On the other end of the spectrum are wicked learning environments where next steps and goals may not be clear— rules may change. You may or may not get feedback when you do something, it may be delayed, it may be inaccurate. Which one of these sounds like the world we're increasingly living in?
So if hyper-specialization isn’t always the trick in a wicked world, what is? That can be difficult to talk about, because sometimes it looks like meandering or zigzagging or keeping a broader view.
It can look like getting behind. But if we look at research on technological innovation, it shows that increasingly the most impactful patents are authored by teams that include individuals who have worked across a large number of different technology classes and often merge things from different domains. Someone whose work I've admired, who was sort of on the forefront of this, is a Japanese man named Junpei Yokoi. Yokoi didn't score well in his electronics exams at school, so he had to settle for a low-tier job as a machine maintenance worker at a playing card company in Kyoto.
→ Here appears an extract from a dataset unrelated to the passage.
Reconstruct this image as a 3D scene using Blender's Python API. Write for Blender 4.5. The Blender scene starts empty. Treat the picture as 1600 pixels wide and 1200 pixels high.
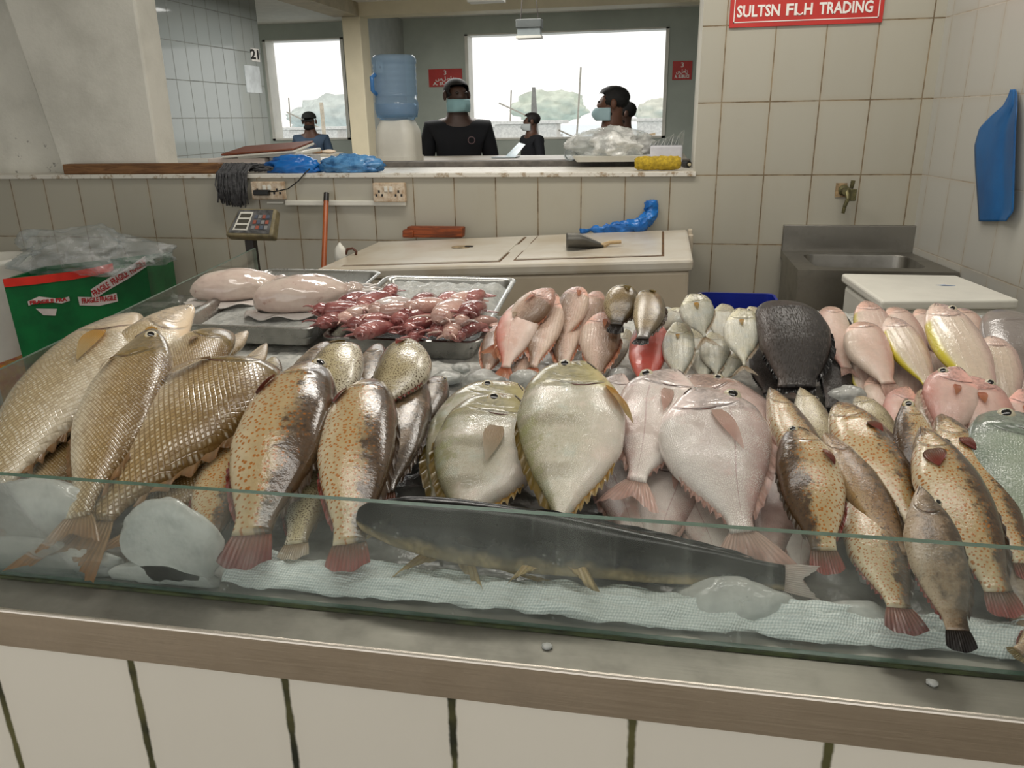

He combined some well-known technology from the calculator industry, with some well-known technology from the credit card industry, and made handheld games. And it turned this playing card company, which was founded in a wooden storefront in the 19th century, into a toy and game operation. You may have heard of it, it’s called Nintendo. His magnum opus was the Game Boy.
We probably don't make as many of those people as we could, because we don't tend to incentivize anything that doesn't look like a head start or specialization. And naturally, I think there are as many ways to succeed as there are people, but I think we tend only to incentivize and encourage the Tiger path, when increasingly, in a wicked world, we need people who travel the Roger path as well.
Or as the eminent physicist and mathematician and writer Freeman Dyson put it: “For a healthy ecosystem, we need both birds and frogs. Frogs are down in the mud seeing all the granular details. The birds are soaring up above, not seeing those details, but integrating the knowledge of the frogs.” And we need both. The problem, Dyson said, is that we’re telling everyone to become frogs. And I think in a wicked world, that's increasingly shortsighted.